**GIVEN DATA**

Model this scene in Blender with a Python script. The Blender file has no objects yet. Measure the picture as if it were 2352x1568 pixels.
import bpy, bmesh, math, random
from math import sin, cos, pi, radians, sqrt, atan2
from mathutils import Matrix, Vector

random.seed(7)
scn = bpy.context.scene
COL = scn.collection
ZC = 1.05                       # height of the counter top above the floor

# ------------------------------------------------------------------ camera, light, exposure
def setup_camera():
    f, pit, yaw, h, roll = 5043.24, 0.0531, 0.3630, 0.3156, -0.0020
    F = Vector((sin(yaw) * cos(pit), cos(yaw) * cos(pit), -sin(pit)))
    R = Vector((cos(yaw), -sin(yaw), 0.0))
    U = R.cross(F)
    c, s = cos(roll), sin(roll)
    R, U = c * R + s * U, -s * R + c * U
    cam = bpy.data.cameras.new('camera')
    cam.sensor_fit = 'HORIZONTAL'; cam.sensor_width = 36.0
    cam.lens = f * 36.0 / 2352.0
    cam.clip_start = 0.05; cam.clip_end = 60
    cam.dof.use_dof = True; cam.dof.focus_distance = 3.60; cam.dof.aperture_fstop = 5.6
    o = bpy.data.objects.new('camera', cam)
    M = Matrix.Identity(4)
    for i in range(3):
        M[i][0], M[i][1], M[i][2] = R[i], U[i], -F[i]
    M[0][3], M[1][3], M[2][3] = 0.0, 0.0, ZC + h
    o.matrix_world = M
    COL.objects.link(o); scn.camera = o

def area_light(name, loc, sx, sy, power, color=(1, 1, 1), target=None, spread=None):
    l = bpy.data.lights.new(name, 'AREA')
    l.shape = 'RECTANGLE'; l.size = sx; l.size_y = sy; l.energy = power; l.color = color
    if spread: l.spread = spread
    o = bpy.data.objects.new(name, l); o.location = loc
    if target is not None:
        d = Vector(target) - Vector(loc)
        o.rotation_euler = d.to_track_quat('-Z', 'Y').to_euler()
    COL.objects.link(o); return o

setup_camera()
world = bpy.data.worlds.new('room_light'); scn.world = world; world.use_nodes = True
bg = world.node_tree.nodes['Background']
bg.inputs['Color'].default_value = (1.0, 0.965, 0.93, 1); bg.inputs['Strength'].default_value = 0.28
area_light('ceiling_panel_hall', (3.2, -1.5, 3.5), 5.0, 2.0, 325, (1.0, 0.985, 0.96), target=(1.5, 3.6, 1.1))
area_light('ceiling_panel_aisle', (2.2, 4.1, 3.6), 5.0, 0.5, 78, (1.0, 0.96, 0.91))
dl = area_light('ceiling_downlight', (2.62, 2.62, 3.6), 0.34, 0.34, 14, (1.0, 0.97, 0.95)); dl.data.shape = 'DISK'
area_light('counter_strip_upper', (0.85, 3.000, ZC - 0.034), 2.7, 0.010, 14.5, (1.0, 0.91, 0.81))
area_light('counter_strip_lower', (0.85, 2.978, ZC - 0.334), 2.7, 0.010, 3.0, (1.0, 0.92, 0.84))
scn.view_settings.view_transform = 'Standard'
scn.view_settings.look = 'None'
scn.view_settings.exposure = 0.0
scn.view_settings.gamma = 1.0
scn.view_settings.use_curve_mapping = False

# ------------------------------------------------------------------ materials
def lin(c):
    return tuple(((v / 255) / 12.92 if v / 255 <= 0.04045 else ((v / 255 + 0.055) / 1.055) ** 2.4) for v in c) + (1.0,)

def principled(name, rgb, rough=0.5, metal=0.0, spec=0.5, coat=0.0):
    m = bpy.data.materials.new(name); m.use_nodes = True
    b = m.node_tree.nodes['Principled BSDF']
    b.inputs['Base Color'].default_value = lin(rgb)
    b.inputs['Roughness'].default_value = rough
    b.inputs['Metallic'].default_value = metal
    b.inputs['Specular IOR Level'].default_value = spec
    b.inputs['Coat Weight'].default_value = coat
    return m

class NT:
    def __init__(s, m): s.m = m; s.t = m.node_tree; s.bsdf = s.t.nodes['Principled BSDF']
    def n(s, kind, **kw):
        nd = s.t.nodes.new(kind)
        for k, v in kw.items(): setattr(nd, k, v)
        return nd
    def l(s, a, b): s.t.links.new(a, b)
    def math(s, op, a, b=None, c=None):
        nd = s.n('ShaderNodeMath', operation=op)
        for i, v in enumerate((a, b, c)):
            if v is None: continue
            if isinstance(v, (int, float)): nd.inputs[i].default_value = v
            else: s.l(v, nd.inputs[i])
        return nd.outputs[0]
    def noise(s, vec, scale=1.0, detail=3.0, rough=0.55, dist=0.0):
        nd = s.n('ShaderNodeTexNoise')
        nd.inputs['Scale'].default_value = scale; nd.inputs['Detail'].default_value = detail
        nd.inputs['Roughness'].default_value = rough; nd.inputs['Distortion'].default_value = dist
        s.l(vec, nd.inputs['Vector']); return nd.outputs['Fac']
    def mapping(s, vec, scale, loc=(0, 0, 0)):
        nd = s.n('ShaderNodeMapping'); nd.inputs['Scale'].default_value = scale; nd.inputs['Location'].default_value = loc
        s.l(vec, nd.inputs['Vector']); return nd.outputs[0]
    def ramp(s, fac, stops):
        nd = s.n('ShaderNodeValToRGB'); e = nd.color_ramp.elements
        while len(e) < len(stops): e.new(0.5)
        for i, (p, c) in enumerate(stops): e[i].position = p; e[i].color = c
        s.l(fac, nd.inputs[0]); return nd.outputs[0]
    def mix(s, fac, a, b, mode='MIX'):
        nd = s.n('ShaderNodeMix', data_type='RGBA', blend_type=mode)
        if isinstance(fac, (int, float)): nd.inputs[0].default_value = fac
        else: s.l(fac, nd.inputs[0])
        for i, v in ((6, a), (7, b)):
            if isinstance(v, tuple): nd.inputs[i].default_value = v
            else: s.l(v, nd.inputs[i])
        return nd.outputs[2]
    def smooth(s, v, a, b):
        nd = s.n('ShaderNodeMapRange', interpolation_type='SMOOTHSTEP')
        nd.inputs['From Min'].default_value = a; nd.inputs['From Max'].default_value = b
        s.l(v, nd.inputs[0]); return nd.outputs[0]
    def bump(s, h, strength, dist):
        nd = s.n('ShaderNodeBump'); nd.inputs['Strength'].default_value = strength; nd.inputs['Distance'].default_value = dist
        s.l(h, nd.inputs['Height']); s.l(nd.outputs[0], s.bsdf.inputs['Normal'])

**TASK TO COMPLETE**
Each line of the material must be restated exactly.

**CORRECT RESPONSE**
Model this scene in Blender with a Python script. The Blender file has no objects yet. Measure the picture as if it were 2352x1568 pixels.
import bpy, bmesh, math, random
from math import sin, cos, pi, radians, sqrt, atan2
from mathutils import Matrix, Vector

random.seed(7)
scn = bpy.context.scene
COL = scn.collection
ZC = 1.05                       # height of the counter top above the floor

# ------------------------------------------------------------------ camera, light, exposure
def setup_camera():
    f, pit, yaw, h, roll = 5043.24, 0.0531, 0.3630, 0.3156, -0.0020
    F = Vector((sin(yaw) * cos(pit), cos(yaw) * cos(pit), -sin(pit)))
    R = Vector((cos(yaw), -sin(yaw), 0.0))
    U = R.cross(F)
    c, s = cos(roll), sin(roll)
    R, U = c * R + s * U, -s * R + c * U
    cam = bpy.data.cameras.new('camera')
    cam.sensor_fit = 'HORIZONTAL'; cam.sensor_width = 36.0
    cam.lens = f * 36.0 / 2352.0
    cam.clip_start = 0.05; cam.clip_end = 60
    cam.dof.use_dof = True; cam.dof.focus_distance = 3.60; cam.dof.aperture_fstop = 5.6
    o = bpy.data.objects.new('camera', cam)
    M = Matrix.Identity(4)
    for i in range(3):
        M[i][0], M[i][1], M[i][2] = R[i], U[i], -F[i]
    M[0][3], M[1][3], M[2][3] = 0.0, 0.0, ZC + h
    o.matrix_world = M
    COL.objects.link(o); scn.camera = o

def area_light(name, loc, sx, sy, power, color=(1, 1, 1), target=None, spread=None):
    l = bpy.data.lights.new(name, 'AREA')
    l.shape = 'RECTANGLE'; l.size = sx; l.size_y = sy; l.energy = power; l.color = color
    if spread: l.spread = spread
    o = bpy.data.objects.new(name, l); o.location = loc
    if target is not None:
        d = Vector(target) - Vector(loc)
        o.rotation_euler = d.to_track_quat('-Z', 'Y').to_euler()
    COL.objects.link(o); return o

setup_camera()
world = bpy.data.worlds.new('room_light'); scn.world = world; world.use_nodes = True
bg = world.node_tree.nodes['Background']
bg.inputs['Color'].default_value = (1.0, 0.965, 0.93, 1); bg.inputs['Strength'].default_value = 0.28
area_light('ceiling_panel_hall', (3.2, -1.5, 3.5), 5.0, 2.0, 325, (1.0, 0.985, 0.96), target=(1.5, 3.6, 1.1))
area_light('ceiling_panel_aisle', (2.2, 4.1, 3.6), 5.0, 0.5, 78, (1.0, 0.96, 0.91))
dl = area_light('ceiling_downlight', (2.62, 2.62, 3.6), 0.34, 0.34, 14, (1.0, 0.97, 0.95)); dl.data.shape = 'DISK'
area_light('counter_strip_upper', (0.85, 3.000, ZC - 0.034), 2.7, 0.010, 14.5, (1.0, 0.91, 0.81))
area_light('counter_strip_lower', (0.85, 2.978, ZC - 0.334), 2.7, 0.010, 3.0, (1.0, 0.92, 0.84))
scn.view_settings.view_transform = 'Standard'
scn.view_settings.look = 'None'
scn.view_settings.exposure = 0.0
scn.view_settings.gamma = 1.0
scn.view_settings.use_curve_mapping = False

# ------------------------------------------------------------------ materials
def lin(c):
    return tuple(((v / 255) / 12.92 if v / 255 <= 0.04045 else ((v / 255 + 0.055) / 1.055) ** 2.4) for v in c) + (1.0,)

def principled(name, rgb, rough=0.5, metal=0.0, spec=0.5, coat=0.0):
    m = bpy.data.materials.new(name); m.use_nodes = True
    b = m.node_tree.nodes['Principled BSDF']
    b.inputs['Base Color'].default_value = lin(rgb)
    b.inputs['Roughness'].default_value = rough
    b.inputs['Metallic'].default_value = metal
    b.inputs['Specular IOR Level'].default_value = spec
    b.inputs['Coat Weight'].default_value = coat
    return m

class NT:
    def __init__(s, m): s.m = m; s.t = m.node_tree; s.bsdf = s.t.nodes['Principled BSDF']
    def n(s, kind, **kw):
        nd = s.t.nodes.new(kind)
        for k, v in kw.items(): setattr(nd, k, v)
        return nd
    def l(s, a, b): s.t.links.new(a, b)
    def math(s, op, a, b=None, c=None):
        nd = s.n('ShaderNodeMath', operation=op)
        for i, v in enumerate((a, b, c)):
            if v is None: continue
            if isinstance(v, (int, float)): nd.inputs[i].default_value = v
            else: s.l(v, nd.inputs[i])
        return nd.outputs[0]
    def noise(s, vec, scale=1.0, detail=3.0, rough=0.55, dist=0.0):
        nd = s.n('ShaderNodeTexNoise')
        nd.inputs['Scale'].default_value = scale; nd.inputs['Detail'].default_value = detail
        nd.inputs['Roughness'].default_value = rough; nd.inputs['Distortion'].default_value = dist
        s.l(vec, nd.inputs['Vector']); return nd.outputs['Fac']
    def mapping(s, vec, scale, loc=(0, 0, 0)):
        nd = s.n('ShaderNodeMapping'); nd.inputs['Scale'].default_value = scale; nd.inputs['Location'].default_value = loc
        s.l(vec, nd.inputs['Vector']); return nd.outputs[0]
    def ramp(s, fac, stops):
        nd = s.n('ShaderNodeValToRGB'); e = nd.color_ramp.elements
        while len(e) < len(stops): e.new(0.5)
        for i, (p, c) in enumerate(stops): e[i].position = p; e[i].color = c
        s.l(fac, nd.inputs[0]); return nd.outputs[0]
    def mix(s, fac, a, b, mode='MIX'):
        nd = s.n('ShaderNodeMix', data_type='RGBA', blend_type=mode)
        if isinstance(fac, (int, float)): nd.inputs[0].default_value = fac
        else: s.l(fac, nd.inputs[0])
        for i, v in ((6, a), (7, b)):
            if isinstance(v, tuple): nd.inputs[i].default_value = v
            else: s.l(v, nd.inputs[i])
        return nd.outputs[2]
    def smooth(s, v, a, b):
        nd = s.n('ShaderNodeMapRange', interpolation_type='SMOOTHSTEP')
        nd.inputs['From Min'].default_value = a; nd.inputs['From Max'].default_value = b
        s.l(v, nd.inputs[0]); return nd.outputs[0]
    def bump(s, h, strength, dist):
        nd = s.n('ShaderNodeBump'); nd.inputs['Strength'].default_value = strength; nd.inputs['Distance'].default_value = dist
        s.l(h, nd.inputs['Height']); s.l(nd.outputs[0], s.bsdf.inputs['Normal'])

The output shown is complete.